The same interviewees turn up in "Breaching the Truth," a solid, 10-minute making-of featurette. Some of it is fluff, with the actors singing each others’ praises, but there’s good information here too. Best of all is the opportunity to see how exacting the crew was in recreating the specific locations where the actual events took place.

There’s a very good commentary with Billy Ray and Eric O’Neill. Ray is a good speaker who provides lots of relevant information, but he does have a tendency to cut O’Neill off when he’s about to tell what sounds like an interesting anecdote. On several occasions, O’Neill is about to talk about Hanssen’s religious beliefs, which I would have liked to hear more about. I assume it’s just a coincidence that he never gets to share this. I guess O’Neill is used to being cut off anyway, since he does manage to reveal that Hanssen actually did walk at an angle to drive him and others into walls in the FBI hallway! (I had wondered if this was a touch Cooper added to the character himself.)

O’Neill’s presence on the track is a welcome one, because he fills us in on what’s true and what isn’t. He confirms some of Hanssen’s traits that seem like they could have been made up by screenwriters, like the walking, the constant, bitter complaining about not getting a window office, the hatred of Hillary Clinton and lust for Catherine Zeta Jones, the annoying clicking of his pen, and ordering O’Neill to steal a painting for his office! He sets the record straight on one big issue, though: in real life, O’Neill knew from the start that he was investigating a spy. Ray explains that it was important that he be lied to in the movie by the Laura Linney chracter (who first tells him he’s investigating Hanssen for sexual deviancy) because the whole theme of the film is deception.

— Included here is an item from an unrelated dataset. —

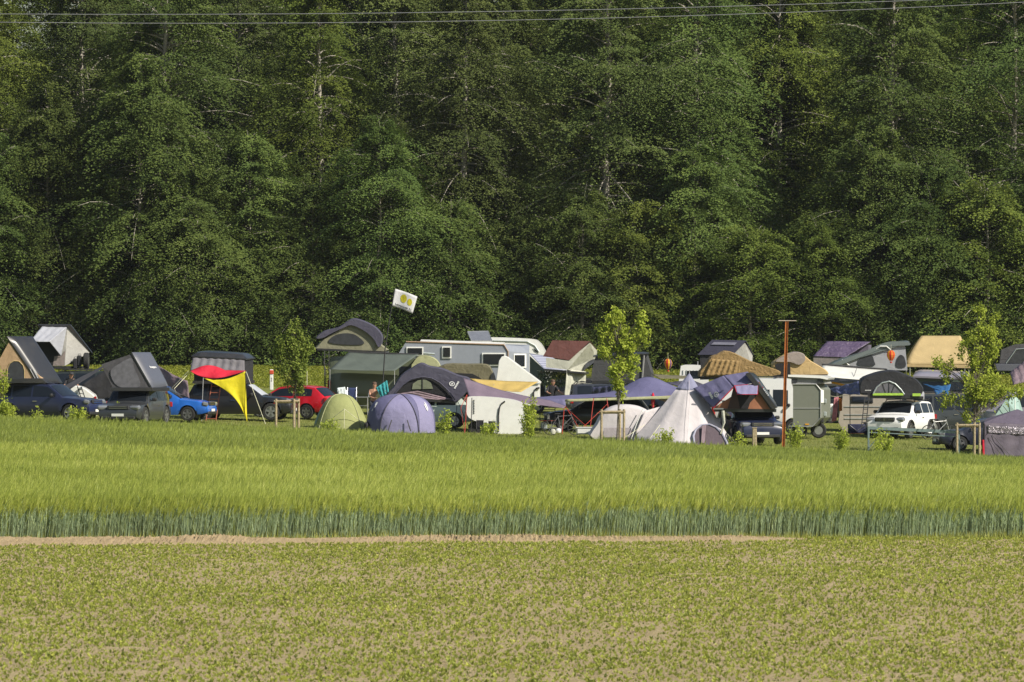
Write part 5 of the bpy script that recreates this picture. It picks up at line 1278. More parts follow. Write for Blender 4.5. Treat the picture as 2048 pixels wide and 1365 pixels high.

Finally, there is a whole slew of deleted and alternate scenes, each with commentary explaining why they were cut or changed. A lot of these are very good scenes, some of which would have added to the film, but overall their reasons for cutting are sound. The best one has Hanssen calling O’Neill while O’Neill is searching his office and berating him for not answering the phone correctly. It generates suspense and comedy (of the boss-from-Hell variety), but Ray felt it was hitting redundant beats. Some of the cut material involving Cooper and Cole would have emphasized that Hanssen was actually good at his job, even if he was condescending and, um, a traitor. One scene goes into more detail about Hanssen’s membership in Opus Dei, and several focus on O’Neill’s wife, Julianna. It’s too bad these were cut because Caroline Dhavernas is wonderful and could have used more screentime. Dhavernas also features prominently in the longest alternate scene, which was completely rewritten in the course of filming and re-shot during pick-ups months later. Usually I find alternate takes a waste of time, but this particular one is a very interesting inclusion as Ray explains why he changed it, and the (sometimes subtle) changes bear him out.

Breach is a terrific spy movie that will undoubtedly come to be regarded as a classic of the genre, and Universal’s special edition DVD does it justice. Highly recommended.